Mengembalikan Keadilan Sosial bagi Driver Ojol
Kita selalu bangga menyebut Indonesia sebagai negara gotong royong.
Namun, gotong royong itu semestinya juga tercermin dalam ekosistem ekonomi digital kita.
Jangan biarkan aplikator menikmati laba jutaan dolar, sementara para driver hanya mendapat remah, bahkan tak memiliki ruang untuk menentukan skema kerja yang layak.
Kenaikan tarif ojol mungkin menjadi kabar baik sesaat bagi driver, tetapi tanpa pembenahan struktural, itu hanya ilusi kesejahteraan.
Kebijakan yang menambah beban rakyat kecil bukanlah solusi. Keadilan ekonomi digital menuntut keberpihakan negara kepada yang lemah dan tersisih oleh mekanisme pasar platform.
Jika driver ojol masih diposisikan sebagai mitra tanpa hak tawar, maka kenaikan tarif hanya akan menambah keuntungan aplikator dan membebani rakyat.
Negara harus hadir untuk menegakkan keadilan sosial, memastikan driver hidup layak, dan rakyat tidak menanggung inflasi transportasi yang seharusnya menjadi tanggung jawab bersama.
Penutup: Keadilan Tarif, Keadilan Sosial
Pada akhirnya, pertanyaan sederhana yang harus kita jawab: untuk siapa tarif ojol dinaikkan?

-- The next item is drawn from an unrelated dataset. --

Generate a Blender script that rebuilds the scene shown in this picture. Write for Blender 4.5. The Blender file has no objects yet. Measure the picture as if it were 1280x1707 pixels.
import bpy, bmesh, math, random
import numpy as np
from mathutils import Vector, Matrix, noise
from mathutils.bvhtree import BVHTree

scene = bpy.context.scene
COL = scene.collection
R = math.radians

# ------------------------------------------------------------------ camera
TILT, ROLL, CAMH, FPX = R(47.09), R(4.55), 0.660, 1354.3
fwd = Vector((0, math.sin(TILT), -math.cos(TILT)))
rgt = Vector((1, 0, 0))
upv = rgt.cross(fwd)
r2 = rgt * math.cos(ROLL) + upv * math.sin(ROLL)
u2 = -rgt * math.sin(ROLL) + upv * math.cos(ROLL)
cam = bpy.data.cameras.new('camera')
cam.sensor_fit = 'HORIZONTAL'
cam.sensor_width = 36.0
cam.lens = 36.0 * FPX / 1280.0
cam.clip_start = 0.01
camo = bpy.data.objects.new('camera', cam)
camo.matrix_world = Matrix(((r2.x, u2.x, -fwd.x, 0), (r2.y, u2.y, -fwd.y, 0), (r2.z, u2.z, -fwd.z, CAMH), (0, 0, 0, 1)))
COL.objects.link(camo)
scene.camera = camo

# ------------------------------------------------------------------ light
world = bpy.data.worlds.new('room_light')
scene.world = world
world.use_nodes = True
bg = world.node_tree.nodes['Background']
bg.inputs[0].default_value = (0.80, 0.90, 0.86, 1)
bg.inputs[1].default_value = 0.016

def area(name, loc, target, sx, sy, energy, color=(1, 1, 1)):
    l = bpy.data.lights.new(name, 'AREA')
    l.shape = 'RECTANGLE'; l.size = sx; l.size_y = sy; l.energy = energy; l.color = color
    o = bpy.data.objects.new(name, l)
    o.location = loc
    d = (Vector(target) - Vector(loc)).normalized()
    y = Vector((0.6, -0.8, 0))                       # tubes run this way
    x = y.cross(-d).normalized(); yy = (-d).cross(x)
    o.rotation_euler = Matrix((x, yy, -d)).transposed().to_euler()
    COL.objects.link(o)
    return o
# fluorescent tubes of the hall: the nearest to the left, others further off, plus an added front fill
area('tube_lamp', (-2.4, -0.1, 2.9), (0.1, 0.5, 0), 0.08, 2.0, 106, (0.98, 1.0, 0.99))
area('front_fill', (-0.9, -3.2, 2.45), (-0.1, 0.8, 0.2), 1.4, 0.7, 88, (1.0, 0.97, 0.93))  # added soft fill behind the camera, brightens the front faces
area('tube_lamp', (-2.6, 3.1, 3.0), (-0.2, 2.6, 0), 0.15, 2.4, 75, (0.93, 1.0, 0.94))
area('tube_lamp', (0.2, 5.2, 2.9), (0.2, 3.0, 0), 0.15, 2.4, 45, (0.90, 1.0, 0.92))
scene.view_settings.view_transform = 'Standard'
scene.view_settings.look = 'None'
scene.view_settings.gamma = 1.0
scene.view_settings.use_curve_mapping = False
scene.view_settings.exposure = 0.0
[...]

Jika jawabannya untuk kesejahteraan driver, maka kebijakan ini harus diikuti dengan pembatasan potongan aplikator dan penguatan hak tawar mereka dalam struktur kerja digital.
Jika tidak, maka kenaikan tarif hanya akan menambah keuntungan perusahaan platform dan membebani rakyat kecil.
Kebijakan publik sejati adalah kebijakan yang berpihak pada keadilan sosial dan kemanusiaan, bukan sekadar menambah angka dalam tarif tanpa membenahi struktur ketimpangan di baliknya.